What needs to be done:
Output, word for word, every line from the start of the listing down to and including the line that contains "bg.inputs[1].default_value = 0.018"; include nothing else.
----------
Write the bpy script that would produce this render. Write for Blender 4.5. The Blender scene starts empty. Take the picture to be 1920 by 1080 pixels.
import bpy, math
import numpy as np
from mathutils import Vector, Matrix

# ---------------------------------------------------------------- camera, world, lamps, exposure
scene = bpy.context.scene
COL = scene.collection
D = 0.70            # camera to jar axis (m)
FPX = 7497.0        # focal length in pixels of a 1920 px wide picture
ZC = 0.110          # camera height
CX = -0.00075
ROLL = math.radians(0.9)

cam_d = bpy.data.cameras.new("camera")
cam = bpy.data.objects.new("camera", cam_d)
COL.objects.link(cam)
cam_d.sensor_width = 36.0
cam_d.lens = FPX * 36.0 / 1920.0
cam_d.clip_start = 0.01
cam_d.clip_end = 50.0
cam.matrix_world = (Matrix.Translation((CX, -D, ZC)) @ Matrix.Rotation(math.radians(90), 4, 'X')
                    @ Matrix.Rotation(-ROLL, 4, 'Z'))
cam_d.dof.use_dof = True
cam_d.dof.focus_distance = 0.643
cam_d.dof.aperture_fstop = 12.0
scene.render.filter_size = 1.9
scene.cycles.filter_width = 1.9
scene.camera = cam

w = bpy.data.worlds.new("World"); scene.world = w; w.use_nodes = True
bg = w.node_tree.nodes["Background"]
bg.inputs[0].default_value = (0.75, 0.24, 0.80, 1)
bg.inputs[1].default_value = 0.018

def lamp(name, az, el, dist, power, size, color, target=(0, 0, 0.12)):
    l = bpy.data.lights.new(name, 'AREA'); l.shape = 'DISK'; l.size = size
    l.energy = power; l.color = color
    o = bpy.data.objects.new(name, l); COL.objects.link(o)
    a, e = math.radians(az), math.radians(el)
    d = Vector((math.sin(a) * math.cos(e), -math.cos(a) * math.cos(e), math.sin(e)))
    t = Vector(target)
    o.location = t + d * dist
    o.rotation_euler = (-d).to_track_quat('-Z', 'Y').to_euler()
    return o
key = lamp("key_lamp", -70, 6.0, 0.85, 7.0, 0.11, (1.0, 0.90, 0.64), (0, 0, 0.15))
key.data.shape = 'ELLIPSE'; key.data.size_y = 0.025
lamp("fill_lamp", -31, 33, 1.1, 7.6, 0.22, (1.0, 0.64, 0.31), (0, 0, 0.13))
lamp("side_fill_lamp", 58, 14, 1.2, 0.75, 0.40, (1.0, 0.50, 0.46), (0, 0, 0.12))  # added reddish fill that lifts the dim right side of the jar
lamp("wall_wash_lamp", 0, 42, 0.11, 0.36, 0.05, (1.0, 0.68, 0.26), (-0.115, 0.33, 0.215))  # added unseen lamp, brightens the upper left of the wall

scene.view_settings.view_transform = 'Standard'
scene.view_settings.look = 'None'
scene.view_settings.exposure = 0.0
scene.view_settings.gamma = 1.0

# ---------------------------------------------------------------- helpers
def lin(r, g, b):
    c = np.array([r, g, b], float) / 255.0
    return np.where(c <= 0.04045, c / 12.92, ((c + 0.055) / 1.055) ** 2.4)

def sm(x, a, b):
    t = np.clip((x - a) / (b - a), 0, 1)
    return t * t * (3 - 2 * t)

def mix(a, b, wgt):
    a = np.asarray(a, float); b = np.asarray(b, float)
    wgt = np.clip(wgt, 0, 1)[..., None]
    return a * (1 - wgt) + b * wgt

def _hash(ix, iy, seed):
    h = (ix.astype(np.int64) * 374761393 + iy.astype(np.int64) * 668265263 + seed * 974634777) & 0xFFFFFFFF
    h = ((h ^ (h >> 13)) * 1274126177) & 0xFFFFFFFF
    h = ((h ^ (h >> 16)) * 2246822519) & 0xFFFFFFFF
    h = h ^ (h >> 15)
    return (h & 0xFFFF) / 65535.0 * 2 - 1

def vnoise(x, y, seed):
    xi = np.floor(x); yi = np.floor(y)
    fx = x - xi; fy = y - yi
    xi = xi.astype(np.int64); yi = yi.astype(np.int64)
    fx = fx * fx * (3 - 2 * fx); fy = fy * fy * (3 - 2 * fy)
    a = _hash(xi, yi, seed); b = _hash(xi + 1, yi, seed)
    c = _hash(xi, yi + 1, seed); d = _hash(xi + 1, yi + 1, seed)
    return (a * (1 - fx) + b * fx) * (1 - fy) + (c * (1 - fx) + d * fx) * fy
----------
Answer to this problem:
Write the bpy script that would produce this render. Write for Blender 4.5. The Blender scene starts empty. Take the picture to be 1920 by 1080 pixels.
import bpy, math
import numpy as np
from mathutils import Vector, Matrix

# ---------------------------------------------------------------- camera, world, lamps, exposure
scene = bpy.context.scene
COL = scene.collection
D = 0.70            # camera to jar axis (m)
FPX = 7497.0        # focal length in pixels of a 1920 px wide picture
ZC = 0.110          # camera height
CX = -0.00075
ROLL = math.radians(0.9)

cam_d = bpy.data.cameras.new("camera")
cam = bpy.data.objects.new("camera", cam_d)
COL.objects.link(cam)
cam_d.sensor_width = 36.0
cam_d.lens = FPX * 36.0 / 1920.0
cam_d.clip_start = 0.01
cam_d.clip_end = 50.0
cam.matrix_world = (Matrix.Translation((CX, -D, ZC)) @ Matrix.Rotation(math.radians(90), 4, 'X')
                    @ Matrix.Rotation(-ROLL, 4, 'Z'))
cam_d.dof.use_dof = True
cam_d.dof.focus_distance = 0.643
cam_d.dof.aperture_fstop = 12.0
scene.render.filter_size = 1.9
scene.cycles.filter_width = 1.9
scene.camera = cam

w = bpy.data.worlds.new("World"); scene.world = w; w.use_nodes = True
bg = w.node_tree.nodes["Background"]
bg.inputs[0].default_value = (0.75, 0.24, 0.80, 1)
bg.inputs[1].default_value = 0.018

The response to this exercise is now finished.